Una tienda es un reino de aceites, lleno de rumor de calle, de goterones de mercancías, de olores, de vozarrones y llamados. Es una burbuja en el tiempo. Por ejemplo, la palabra “mostrador” tiene una hermosura cósmica, un olor a “personas”, que es irreemplazable. El olor de las tiendas es imposible replicarlo en recintos suntuosos. No se puede impostar, pero estará ahí en nuestra memoria Caribe.
En Cartagena hay una saga de tiendas tradicionales que deberían ser contadas por los cronistas. La Roán, El Puyasapo, El Albercón, Doña Inés en Crespo, Las Malvinas, y muchos otros nombres configuran los recuerdos de miles. Hoy esas tiendas se han convertido en otras cosas pero fueron el cohesor social de comunidades enteras.
No hay adolescencia sin una tienda al fondo con su ronroneo de enfriador y su chisme actualizado, su panocha eterna y sus panes, sus lonjas de mortadela, sus cuatro onzas de queso y muchos otros modos de ternura.
El interior de una tienda puede ir, de ser un fantástico recinto iluminado con estanterías ordenadas, a un humilde aposento con tres anaqueles. No importa la parafernalia sino el talante de la vida que se despliega en ella.
Y allí, en medio de todo, hay un gnomo que extravía las cosas: las agujas, las curitas, las pastillas de Maggi, y retoza entre los manojos de “compuesto verde”.
En el Bosque, recuerdo antiquísimas tiendas curtidas por el paso de los años (tiendas que ya en los 80 tenían décadas), recuerdo el elevado entusiasmo de las cajetas, y la voz de la señora eterna que las atendía. Mujeres básicas que podrían haber fundado el barrio, matronas del fiado que escribían interminables cuentas en vales de cartón.
En las tiendas de barrio de entre los estantes llenos de licores, jabones y detergentes, de entre la belleza de las empaquetaduras, surge de repente el rostro sonriente del tendero. Muy diferente al rostro del merchandising actual que vemos en los almacenes de las grandes superficies. Este ordenamiento suntuoso e iluminado, que nos hace gastar a costa de lo que sea, no tiene nada que ver con la inmensa humildad de pan de mil pesos que tienen nuestras tiendas.
Los grandes almacenes todos se parecen. Esa mercadotecnia confeccionada para aumentar la venta hace que dichos lugares no posean carácter.
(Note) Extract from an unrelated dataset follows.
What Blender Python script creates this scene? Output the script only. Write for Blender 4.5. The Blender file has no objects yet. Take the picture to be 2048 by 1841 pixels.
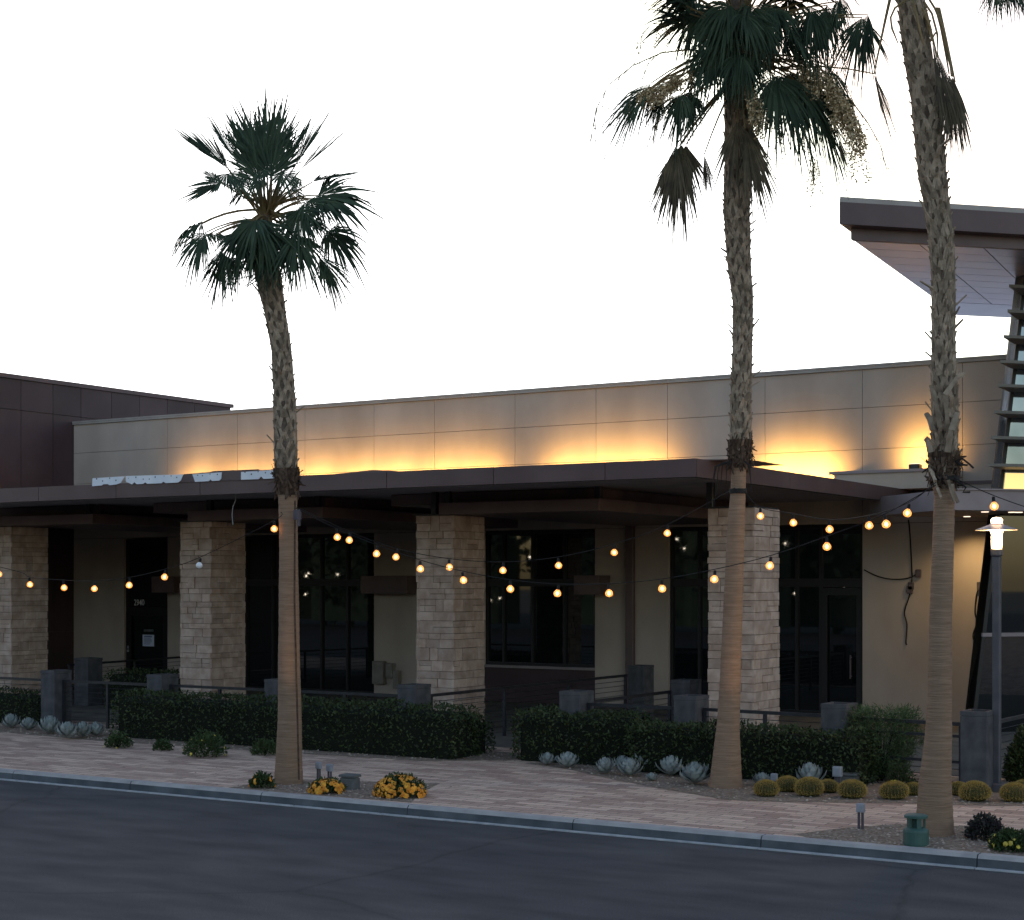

La forma de presentar los productos en las mejores condiciones genera un mayor consumo pero está desprovista de belleza. Las luces y la ubicación de los estantes son una puesta en escena, una mentira. El diseño de estos almacenes no propicia sitio. Es decir, se trata de lugares que no son lugares.
En cambio, nuestras tiendas de barrios, sí son lugares. Lo que hace un lugar es su peso cultural. En la pequeña tienda de barrio la rentabilidad la hace “la parla” del tendero o de la tendera.
No es lo mismo tomar una cerveza en esquina solariega, bajo un árbol de mango, que una cerveza en un sitio de arquitectura repetida. Aquel sitio lleno de confort produce la engañosa sensación cosmopolita, pero la terraza barrial infunde pertenencia.
La tienda constituye el verdadero espacio social del barrio, más que las esquinas y los parques, más que la calle y el andén, recintos de otro tipo de vínculos. No saben lo que se pierden quienes jamás han ido a comprar, pues para ingresar a la tienda tienes que desprenderte de muchas vestiduras.
El aporte importante de la tienda es configurarse como espacio de lo público. No obstante, lo público en ella son los rasgos típicos de las formas rituales de vínculos (chisme y habladera, imprecación y sanción social). Hay en las tiendas una “resignificación” de lo público. El análisis de lo barrial y de la cultura popular de nuestras ciudades debería abordar seriamente a las tiendas de barrio. Los politiqueros rastreros de mi ciudad saben de su potencial y por ello se sientan en las terrazas a tomar un refresco dizque “para conocer de primera mano a las comunidades”. Mienten.
Nuestras vidas se dan en el horizonte de lo cotidiano, ese que está lleno de héroes oscuros de los que siempre seremos deudores. Allí la rutina nos hace y en ella encontramos sentido.
La historia de lo cotidiano no es tan invisible como podría presumirse. Se configura en una abundancia de pormenores. Por eso a la tienda le tenemos una carga de deudas que saldar. Su grandeza aún no está perdida.
El análisis de la tienda exige entender a la cultura popular en un mayor grado de abstracción. La tienda de barrio tiene mucho de improvisación, sin esa improvisación no hay cohesión social, así lo asegura Antonio Benítez Rojo en “La isla que se repite”: <<En el performance caribeño, incluso el acto de caminar, no se vuelve sólo hacia el performer sino que también se dirige hacia un público>>. En las tiendas de barrio esa audiencia está siempre presente.